Futur (très) proche, l'économie s'est effondrée, on cherche à survivre par tous les moyens. Une entreprise propose de vivre le rêve américain, une semaine sur deux. La première semaine dans un pavillon propret et un environnement aseptisé, dont il est impossible de sortir. La seconde, en prison, en intervertissant les places d'un couple qui prend le chemin inverse. Bienvenue dans la dystopie carcérale d'une auteure dont l'imagination et la clairvoyance n'ont pas de limites.

Margaret Atwood est une visionnaire. "La servante écarlate", datant de 1985, a été remis sur le devant de la scène grâce à la série TV qui vient d'en être tirée. Ce qu'elle imaginait il y a trente ans a de quoi mettre mal à l'aise dans le contexte actuel. Son extraordinaire trilogie d'anticipation questionne sur notre avenir proche avec un capacité quasi divinatoire ("Le Dernier Homme", 2005 - "Le Temps du déluge", 2012 - "MaddAddam", 2014).

L'auteure est une magnifique conteuse doublée d'une remarquable observatrice de notre société.

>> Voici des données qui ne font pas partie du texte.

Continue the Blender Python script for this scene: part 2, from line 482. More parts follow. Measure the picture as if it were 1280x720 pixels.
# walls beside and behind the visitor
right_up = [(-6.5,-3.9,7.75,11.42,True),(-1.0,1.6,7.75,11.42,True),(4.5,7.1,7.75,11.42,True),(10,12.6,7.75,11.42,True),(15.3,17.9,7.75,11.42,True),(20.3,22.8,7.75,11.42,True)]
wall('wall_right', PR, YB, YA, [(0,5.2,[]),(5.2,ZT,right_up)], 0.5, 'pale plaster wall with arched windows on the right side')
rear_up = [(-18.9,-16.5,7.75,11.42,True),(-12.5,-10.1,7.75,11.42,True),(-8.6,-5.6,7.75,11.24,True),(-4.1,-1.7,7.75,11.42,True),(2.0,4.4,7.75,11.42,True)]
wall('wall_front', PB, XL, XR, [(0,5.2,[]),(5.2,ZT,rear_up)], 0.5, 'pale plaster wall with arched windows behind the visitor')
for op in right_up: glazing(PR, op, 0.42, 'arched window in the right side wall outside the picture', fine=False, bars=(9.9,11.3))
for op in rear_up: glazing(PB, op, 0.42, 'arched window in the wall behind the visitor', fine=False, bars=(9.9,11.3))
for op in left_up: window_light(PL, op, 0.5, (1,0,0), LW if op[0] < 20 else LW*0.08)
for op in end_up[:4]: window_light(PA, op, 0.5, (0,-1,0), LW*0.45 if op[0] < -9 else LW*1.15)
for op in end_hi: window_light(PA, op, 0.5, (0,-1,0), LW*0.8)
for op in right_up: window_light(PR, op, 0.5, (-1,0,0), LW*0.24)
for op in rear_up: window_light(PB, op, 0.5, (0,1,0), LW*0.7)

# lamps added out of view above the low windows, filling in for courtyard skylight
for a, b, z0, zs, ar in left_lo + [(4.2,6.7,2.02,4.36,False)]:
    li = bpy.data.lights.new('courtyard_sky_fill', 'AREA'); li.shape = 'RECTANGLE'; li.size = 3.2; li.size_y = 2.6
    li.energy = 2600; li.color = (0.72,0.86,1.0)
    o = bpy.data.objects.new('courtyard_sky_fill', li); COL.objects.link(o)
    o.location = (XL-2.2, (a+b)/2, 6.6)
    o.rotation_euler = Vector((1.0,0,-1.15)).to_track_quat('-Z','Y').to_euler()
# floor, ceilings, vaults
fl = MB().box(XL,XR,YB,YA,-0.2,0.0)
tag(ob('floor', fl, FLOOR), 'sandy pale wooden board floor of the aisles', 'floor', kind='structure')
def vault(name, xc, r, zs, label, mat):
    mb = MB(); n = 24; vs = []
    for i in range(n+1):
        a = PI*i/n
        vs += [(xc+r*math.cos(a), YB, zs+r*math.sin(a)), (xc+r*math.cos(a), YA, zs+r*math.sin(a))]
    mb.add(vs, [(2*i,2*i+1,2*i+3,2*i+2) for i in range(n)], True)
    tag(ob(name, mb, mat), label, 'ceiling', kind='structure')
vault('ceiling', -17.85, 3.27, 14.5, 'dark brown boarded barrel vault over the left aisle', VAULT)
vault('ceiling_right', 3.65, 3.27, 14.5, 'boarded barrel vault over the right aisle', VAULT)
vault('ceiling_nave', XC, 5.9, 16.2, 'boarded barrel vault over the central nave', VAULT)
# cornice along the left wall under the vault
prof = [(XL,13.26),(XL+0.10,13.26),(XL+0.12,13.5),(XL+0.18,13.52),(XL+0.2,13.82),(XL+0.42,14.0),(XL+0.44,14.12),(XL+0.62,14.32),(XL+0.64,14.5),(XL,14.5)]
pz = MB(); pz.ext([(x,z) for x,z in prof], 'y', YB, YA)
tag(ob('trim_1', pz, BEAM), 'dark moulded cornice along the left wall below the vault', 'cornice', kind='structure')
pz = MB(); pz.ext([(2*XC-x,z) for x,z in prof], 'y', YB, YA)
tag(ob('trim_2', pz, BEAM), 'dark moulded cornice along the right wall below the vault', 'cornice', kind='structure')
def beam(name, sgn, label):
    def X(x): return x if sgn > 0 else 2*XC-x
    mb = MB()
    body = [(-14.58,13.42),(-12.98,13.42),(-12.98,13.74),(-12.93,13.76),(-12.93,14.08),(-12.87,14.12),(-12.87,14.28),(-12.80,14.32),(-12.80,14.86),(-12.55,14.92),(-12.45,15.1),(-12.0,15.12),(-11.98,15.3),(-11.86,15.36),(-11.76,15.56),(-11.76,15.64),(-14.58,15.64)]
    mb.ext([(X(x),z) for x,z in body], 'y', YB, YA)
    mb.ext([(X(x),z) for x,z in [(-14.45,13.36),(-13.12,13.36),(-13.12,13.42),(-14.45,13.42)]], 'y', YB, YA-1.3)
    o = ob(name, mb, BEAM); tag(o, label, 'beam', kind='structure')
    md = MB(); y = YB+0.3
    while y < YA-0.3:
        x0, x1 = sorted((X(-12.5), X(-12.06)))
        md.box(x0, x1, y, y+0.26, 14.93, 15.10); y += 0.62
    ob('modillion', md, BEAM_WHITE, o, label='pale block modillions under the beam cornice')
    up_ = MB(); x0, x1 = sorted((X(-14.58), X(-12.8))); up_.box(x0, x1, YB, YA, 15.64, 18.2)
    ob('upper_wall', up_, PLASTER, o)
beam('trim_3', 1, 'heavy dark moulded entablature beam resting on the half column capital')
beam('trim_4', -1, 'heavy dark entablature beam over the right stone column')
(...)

Avec "C'est le coeur qui lâche en dernier", elle creuse encore davantage ce sillon analytique au travers, cette fois-ci, d'une étonnante comédie sombre. Un récit qui tient autant du roman social que du vaudeville.

Le ton est décalé, surtout dans sa seconde partie, une autre manière de planter un décor subtilement effrayant tout en alertant sur certaines dérives de notre société actuelle.

Les choix que nous faisons ont un prix, l'acceptation tacite de la perte de nos libertés individuelles n'est pas sans conséquences. Ou quand la peur de l'avenir et le besoin de sécurité peuvent amener une certaine utopie vers une dictature.

Le ton parfois léger et drolatique, rend cette lecture franchement surprenante. Sous couvert d'une histoire d'amour décalée, Atwood dérange. Et les quelques scènes grivoises et sexuellement explicites ne font que renforcer ce sentiment.

Voilà un roman pas comme les autres, entre roman d'anticipation, sombre étude de moeurs, satire et romance dissonante. Sans doute que ce choix audacieux de narration ne plaira pas à tout le monde. Pour ma part, je l'ai trouvé aussi surprenant que réjouissant. Une manière originale de montrer qu'il est de plus en plus difficile de trouver sa place dans cette société qui se déshumanise. le propos me parle fortement, la manière de l'avoir traité m'a réjoui, les dialogues (très nombreux) m'ont épaté.

Je ne saurais trop vous conseiller de vivre quelques heures avec ses "Alternants", l'expérience vaut la peine d'être vécue. Margaret Atwood est un écrivain majeur, ce n'est pas ce roman étonnant qui va le contredire.